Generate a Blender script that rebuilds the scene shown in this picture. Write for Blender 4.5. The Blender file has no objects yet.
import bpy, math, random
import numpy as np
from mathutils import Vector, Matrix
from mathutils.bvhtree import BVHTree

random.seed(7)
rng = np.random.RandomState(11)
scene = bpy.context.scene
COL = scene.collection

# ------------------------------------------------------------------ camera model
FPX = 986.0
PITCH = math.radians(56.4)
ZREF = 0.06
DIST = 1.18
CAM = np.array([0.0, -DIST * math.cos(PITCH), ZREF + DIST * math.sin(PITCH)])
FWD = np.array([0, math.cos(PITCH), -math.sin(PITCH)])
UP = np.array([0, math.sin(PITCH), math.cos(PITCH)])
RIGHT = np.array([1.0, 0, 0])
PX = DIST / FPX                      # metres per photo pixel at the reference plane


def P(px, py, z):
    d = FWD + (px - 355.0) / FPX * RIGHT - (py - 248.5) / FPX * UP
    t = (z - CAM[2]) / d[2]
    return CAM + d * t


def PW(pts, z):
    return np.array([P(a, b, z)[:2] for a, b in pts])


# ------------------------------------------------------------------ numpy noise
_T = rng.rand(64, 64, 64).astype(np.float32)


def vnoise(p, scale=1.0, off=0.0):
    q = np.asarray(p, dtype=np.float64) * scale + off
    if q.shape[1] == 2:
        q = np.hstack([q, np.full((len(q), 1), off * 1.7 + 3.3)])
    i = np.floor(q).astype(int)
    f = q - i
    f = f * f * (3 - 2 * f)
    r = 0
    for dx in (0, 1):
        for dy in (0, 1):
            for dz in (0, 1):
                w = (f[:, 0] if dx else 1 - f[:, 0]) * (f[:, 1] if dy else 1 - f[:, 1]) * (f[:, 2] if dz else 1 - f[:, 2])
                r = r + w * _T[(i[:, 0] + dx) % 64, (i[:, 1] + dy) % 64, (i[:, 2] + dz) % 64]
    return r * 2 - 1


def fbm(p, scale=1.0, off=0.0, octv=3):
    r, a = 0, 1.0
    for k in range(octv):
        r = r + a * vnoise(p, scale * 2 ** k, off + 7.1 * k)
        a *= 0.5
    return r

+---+

▸ TASK TO COMPLETE: Each line of the material above needs to be quoted exactly, please.

▸ THE COMPLETED TASK:
Generate a Blender script that rebuilds the scene shown in this picture. Write for Blender 4.5. The Blender file has no objects yet.
import bpy, math, random
import numpy as np
from mathutils import Vector, Matrix
from mathutils.bvhtree import BVHTree

random.seed(7)
rng = np.random.RandomState(11)
scene = bpy.context.scene
COL = scene.collection

# ------------------------------------------------------------------ camera model
FPX = 986.0
PITCH = math.radians(56.4)
ZREF = 0.06
DIST = 1.18
CAM = np.array([0.0, -DIST * math.cos(PITCH), ZREF + DIST * math.sin(PITCH)])
FWD = np.array([0, math.cos(PITCH), -math.sin(PITCH)])
UP = np.array([0, math.sin(PITCH), math.cos(PITCH)])
RIGHT = np.array([1.0, 0, 0])
PX = DIST / FPX                      # metres per photo pixel at the reference plane


def P(px, py, z):
    d = FWD + (px - 355.0) / FPX * RIGHT - (py - 248.5) / FPX * UP
    t = (z - CAM[2]) / d[2]
    return CAM + d * t


def PW(pts, z):
    return np.array([P(a, b, z)[:2] for a, b in pts])


# ------------------------------------------------------------------ numpy noise
_T = rng.rand(64, 64, 64).astype(np.float32)


def vnoise(p, scale=1.0, off=0.0):
    q = np.asarray(p, dtype=np.float64) * scale + off
    if q.shape[1] == 2:
        q = np.hstack([q, np.full((len(q), 1), off * 1.7 + 3.3)])
    i = np.floor(q).astype(int)
    f = q - i
    f = f * f * (3 - 2 * f)
    r = 0
    for dx in (0, 1):
        for dy in (0, 1):
            for dz in (0, 1):
                w = (f[:, 0] if dx else 1 - f[:, 0]) * (f[:, 1] if dy else 1 - f[:, 1]) * (f[:, 2] if dz else 1 - f[:, 2])
                r = r + w * _T[(i[:, 0] + dx) % 64, (i[:, 1] + dy) % 64, (i[:, 2] + dz) % 64]
    return r * 2 - 1


def fbm(p, scale=1.0, off=0.0, octv=3):
    r, a = 0, 1.0
    for k in range(octv):
        r = r + a * vnoise(p, scale * 2 ** k, off + 7.1 * k)
        a *= 0.5
    return r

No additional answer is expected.